Asimismo, la visión reflejada en la Carta se centró en las potencias vencedoras de la segunda guerra mundial, dejando en segundo plano las realidades, exigencias y perspectivas del Sur Global. A pesar de que se hablaba de cooperación internacional y la necesidad de una paz duradera, tanto las decisiones como las prioridades estaban orientadas a garantizar la seguridad e influencia geopolítica de los Estados más poderosos, sin reconocer efectivamente las necesidades históricas de naciones aún bajo el yugo colonial o recién independizadas. Dicho de otro modo, este nuevo orden nació con un sesgo estructural innegable, donde la universidad proclamada en ciertos principios se veía condicionada y afectada por las relaciones de poder heredadas en el colonialismo y expuestas en sus instituciones.

Conclusión:

En suma, la experiencia dada por la Carta del Atlántico demuestra que, incluso en medio de conflictos tan sensibles como una guerra, pueden surgir marcos normativos que lleven a la paz y dignidad humana anhelada, aunque estos también se ven afectados por los intereses de aquellos que ostentan el poder.
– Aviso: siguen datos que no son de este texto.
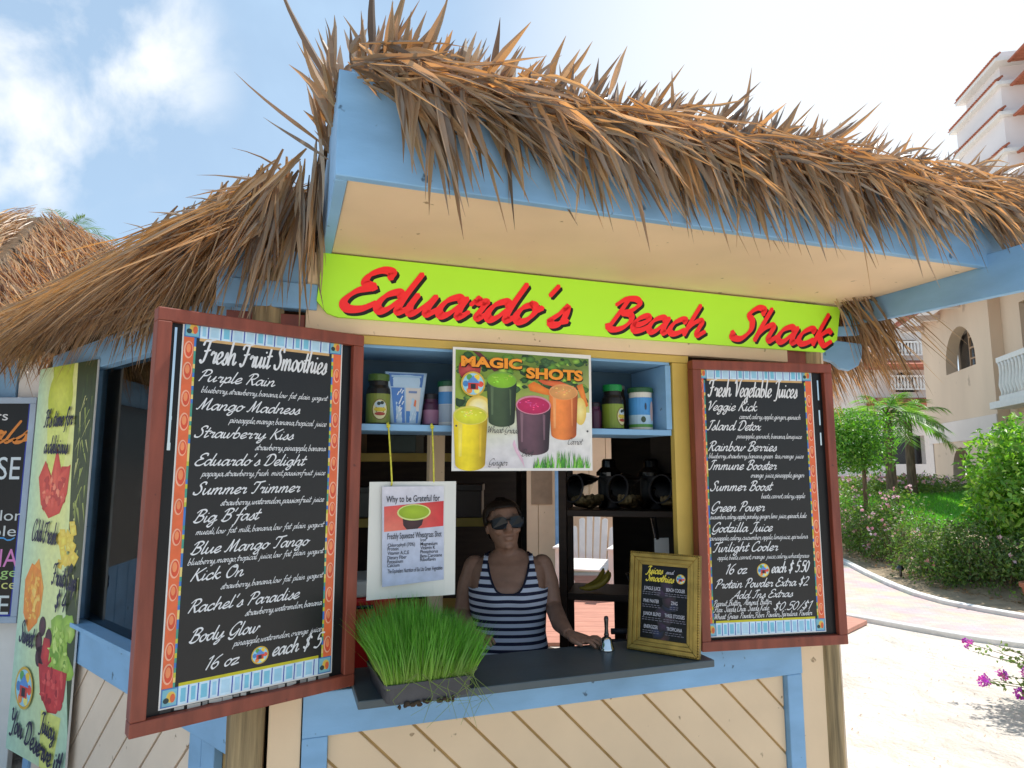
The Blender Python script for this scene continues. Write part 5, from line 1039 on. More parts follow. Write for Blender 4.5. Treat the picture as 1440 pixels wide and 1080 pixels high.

El silencio frente a la descolonización como medida urgente y la centralidad asumida por las potencias continúan reproduciendo estructuras de opresión selectivas. Desde una visión comprometida con la justicia social y los derechos humanos, esta contradicción nos recuerda que la construcción de un orden internacional realmente inclusivo exige superar las jerarquías heredadas del colonialismo para así garantizar a los pueblos la realización de una vida plena, segura y con equidad mediante acciones concretas. Por todo ello y solo así, pensando en aquellos que menos tienen y que además se ven profundamente expuestos en situaciones tan adversas como lo es una guerra, se podrá dibujar el camino de un futuro donde la paz no sea el privilegio de pocos, sino el derecho de todos los pueblos.